Sunday, February 12, 2012

Education Now 2.0 - Part II "A Work in Progress"

After 100+ years the public school system has now come to a point in time when the following characteristics are becoming a reality in practice.
Learning for ALL
J or Nike Curve (Continuous student achievement growth
Focus on Results (Customization for Individual Learners)
Equity and Quality (System able to overcome social challenges)
Data Driven
Research Based
Continuous System Renewal
Learner-Centered
Principle-Centered
Instructional Alignment to National Common Core "Anchor" Standards
Assessment for Learning (grading to enhance learning)
Move on When Ready” (seat time no longer entrenched)

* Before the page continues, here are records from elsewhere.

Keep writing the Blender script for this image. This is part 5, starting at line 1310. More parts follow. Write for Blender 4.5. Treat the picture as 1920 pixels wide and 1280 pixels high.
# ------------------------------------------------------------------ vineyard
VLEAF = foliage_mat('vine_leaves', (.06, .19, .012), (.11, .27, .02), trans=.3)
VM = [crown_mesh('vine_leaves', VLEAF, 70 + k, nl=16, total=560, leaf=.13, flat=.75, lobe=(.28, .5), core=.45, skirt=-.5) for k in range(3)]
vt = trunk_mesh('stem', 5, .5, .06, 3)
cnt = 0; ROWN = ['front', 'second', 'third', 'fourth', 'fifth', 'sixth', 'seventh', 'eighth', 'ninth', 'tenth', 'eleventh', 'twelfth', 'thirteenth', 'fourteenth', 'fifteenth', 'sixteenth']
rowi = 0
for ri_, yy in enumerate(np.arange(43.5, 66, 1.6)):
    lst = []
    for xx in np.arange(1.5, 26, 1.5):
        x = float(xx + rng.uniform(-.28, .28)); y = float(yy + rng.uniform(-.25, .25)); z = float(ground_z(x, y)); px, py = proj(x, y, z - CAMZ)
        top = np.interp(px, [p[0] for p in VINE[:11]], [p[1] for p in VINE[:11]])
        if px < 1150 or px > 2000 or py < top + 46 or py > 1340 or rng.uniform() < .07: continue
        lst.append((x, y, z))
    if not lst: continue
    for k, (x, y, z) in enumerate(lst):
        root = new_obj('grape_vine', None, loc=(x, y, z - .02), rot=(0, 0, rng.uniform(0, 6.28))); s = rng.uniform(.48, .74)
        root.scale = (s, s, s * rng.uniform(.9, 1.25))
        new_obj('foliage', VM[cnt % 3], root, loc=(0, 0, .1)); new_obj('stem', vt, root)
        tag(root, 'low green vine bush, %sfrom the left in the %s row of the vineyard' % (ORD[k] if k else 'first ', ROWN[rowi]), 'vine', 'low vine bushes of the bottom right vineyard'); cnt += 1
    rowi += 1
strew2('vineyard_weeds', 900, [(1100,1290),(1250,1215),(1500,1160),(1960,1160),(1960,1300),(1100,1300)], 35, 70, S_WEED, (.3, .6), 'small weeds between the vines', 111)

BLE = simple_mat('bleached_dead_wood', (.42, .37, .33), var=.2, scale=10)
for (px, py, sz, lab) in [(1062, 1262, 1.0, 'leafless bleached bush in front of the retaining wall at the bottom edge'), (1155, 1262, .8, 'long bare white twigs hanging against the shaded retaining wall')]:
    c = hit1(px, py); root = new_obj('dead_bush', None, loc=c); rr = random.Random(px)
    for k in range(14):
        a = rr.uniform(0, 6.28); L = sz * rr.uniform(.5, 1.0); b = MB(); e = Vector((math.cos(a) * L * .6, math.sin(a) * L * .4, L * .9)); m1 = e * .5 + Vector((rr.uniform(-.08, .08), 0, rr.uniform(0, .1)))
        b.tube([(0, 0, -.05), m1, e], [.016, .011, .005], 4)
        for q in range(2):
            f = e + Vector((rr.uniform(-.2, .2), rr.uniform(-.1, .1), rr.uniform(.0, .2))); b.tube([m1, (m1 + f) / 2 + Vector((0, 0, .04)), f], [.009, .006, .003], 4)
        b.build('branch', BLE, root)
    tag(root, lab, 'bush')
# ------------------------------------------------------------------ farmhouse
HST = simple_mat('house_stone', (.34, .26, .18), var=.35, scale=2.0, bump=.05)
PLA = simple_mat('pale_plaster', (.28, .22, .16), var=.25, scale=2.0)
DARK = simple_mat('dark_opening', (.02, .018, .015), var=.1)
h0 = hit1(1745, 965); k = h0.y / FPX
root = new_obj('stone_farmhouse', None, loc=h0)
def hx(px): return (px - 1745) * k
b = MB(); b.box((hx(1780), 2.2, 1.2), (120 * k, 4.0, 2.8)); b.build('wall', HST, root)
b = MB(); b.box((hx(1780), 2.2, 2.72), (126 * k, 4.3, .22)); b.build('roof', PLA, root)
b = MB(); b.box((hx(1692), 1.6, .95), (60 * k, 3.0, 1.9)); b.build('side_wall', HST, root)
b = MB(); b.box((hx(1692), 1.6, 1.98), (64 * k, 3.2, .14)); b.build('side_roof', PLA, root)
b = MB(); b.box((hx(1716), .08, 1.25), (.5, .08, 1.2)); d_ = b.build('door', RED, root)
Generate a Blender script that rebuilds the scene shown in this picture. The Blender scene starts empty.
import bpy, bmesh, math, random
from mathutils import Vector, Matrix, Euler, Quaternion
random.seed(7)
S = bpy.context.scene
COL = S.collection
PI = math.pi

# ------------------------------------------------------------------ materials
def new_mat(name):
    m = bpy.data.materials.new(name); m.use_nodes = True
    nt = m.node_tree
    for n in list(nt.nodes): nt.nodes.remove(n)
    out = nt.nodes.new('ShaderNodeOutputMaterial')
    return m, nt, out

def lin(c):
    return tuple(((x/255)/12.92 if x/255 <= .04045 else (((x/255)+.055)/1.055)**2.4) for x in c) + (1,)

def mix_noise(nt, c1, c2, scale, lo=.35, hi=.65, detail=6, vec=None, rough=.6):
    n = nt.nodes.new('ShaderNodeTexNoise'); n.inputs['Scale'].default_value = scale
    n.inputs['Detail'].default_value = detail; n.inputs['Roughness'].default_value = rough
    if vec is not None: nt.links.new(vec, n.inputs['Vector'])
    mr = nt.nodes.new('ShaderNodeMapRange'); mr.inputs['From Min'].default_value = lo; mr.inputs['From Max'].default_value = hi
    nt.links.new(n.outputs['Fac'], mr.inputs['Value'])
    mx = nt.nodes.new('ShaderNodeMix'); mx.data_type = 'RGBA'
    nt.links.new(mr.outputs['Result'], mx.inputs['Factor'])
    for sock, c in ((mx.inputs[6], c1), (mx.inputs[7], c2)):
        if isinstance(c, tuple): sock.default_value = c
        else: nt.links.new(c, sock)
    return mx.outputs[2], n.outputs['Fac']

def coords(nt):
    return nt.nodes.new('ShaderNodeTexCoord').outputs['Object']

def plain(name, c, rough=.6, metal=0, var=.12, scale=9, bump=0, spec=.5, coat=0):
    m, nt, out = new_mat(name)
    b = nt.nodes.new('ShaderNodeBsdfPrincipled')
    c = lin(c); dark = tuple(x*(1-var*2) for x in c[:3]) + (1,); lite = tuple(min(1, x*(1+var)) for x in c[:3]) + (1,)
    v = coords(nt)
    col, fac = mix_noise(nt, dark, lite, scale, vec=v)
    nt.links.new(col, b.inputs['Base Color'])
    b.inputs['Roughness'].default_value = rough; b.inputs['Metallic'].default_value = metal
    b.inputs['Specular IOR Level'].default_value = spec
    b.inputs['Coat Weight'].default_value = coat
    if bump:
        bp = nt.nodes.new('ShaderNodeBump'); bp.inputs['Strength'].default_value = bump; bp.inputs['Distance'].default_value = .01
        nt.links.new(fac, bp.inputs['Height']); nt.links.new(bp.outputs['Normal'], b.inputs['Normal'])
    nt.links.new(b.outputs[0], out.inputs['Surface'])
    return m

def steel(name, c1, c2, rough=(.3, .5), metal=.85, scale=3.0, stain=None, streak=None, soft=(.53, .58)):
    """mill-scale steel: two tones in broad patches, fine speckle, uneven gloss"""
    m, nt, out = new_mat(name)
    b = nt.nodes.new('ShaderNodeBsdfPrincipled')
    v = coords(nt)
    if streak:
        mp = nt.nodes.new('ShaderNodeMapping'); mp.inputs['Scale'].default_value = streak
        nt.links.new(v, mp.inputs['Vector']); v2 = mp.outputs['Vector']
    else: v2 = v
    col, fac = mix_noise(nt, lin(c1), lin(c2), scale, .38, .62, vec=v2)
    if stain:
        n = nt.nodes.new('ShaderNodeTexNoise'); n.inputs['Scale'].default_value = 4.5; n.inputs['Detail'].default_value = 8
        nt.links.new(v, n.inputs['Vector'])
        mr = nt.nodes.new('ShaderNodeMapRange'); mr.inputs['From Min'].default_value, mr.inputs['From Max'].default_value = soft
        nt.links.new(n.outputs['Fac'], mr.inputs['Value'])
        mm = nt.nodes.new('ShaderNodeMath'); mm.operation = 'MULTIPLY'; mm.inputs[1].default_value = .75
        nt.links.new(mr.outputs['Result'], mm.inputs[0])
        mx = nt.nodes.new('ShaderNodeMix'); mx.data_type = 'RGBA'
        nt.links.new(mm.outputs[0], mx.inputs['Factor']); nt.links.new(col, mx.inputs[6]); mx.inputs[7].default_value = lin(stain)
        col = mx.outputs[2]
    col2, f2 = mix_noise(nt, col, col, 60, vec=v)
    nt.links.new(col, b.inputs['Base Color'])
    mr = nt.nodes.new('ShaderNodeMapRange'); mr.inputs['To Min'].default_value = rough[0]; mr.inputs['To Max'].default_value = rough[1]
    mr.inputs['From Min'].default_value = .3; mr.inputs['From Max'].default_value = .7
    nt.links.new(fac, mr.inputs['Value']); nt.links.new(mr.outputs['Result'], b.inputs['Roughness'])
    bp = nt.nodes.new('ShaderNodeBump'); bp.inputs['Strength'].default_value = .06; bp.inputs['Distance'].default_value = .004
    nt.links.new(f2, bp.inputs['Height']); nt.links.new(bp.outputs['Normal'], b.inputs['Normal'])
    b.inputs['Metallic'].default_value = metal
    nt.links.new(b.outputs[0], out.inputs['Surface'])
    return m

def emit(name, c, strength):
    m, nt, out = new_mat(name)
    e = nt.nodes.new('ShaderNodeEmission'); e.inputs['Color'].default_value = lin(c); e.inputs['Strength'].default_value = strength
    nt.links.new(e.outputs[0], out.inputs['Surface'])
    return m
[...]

The Fountain Hills Unified School District has mirrored some of these needed changes with the following initiatives and implementations:

FHUSD Building Effective School Plans reflect Common Core Standards (CCS) Initiative
New mathematics curriculum for 2011-12 CCS aligned
ATI Galileo Benchmarks three times annually
Building Data Walls in place
Principals reporting quarterly to School Board on "leading indicator" student achievement data
All campuses wireless allowing for mobile devices and personal technology access
Software support in place and practice grades K-8
Redesigned building specific walkthrough templates developed
Building level teams and administrators receiving PD360 training with access to CCS module
Marketing now available for print, for social network, for website and new mobile website
Flexible technology devices becoming more available in addition to "Bring Your Own Device" (BYOD)
Online course development for regular credit as well as credit retrieval in-house and with outside vendor

Despite these evolving changes "the work" continues as 2.0 will not meet the needs of a changing educational, worldwide culture of competition. Foundationally, our classroom teachers must continue to focus on effective classroom lessons anchored by authentic college prep/career ready reading and writing. Non-fiction text must dramatically increase both in quality, quantity and complexity. "Checks for understanding" must increase in regularity and for all students. Finally, our curriculum in the classroom, must truly represent the Common Core stressing the standards "anchors" or "power" standards. As negative and painful the recent journey of public education has been for many educators, the current journey offers opportunity to meet the needs of all learners - this is our mission. Let us take control of the conversation and the continuing, necessary systemic changes.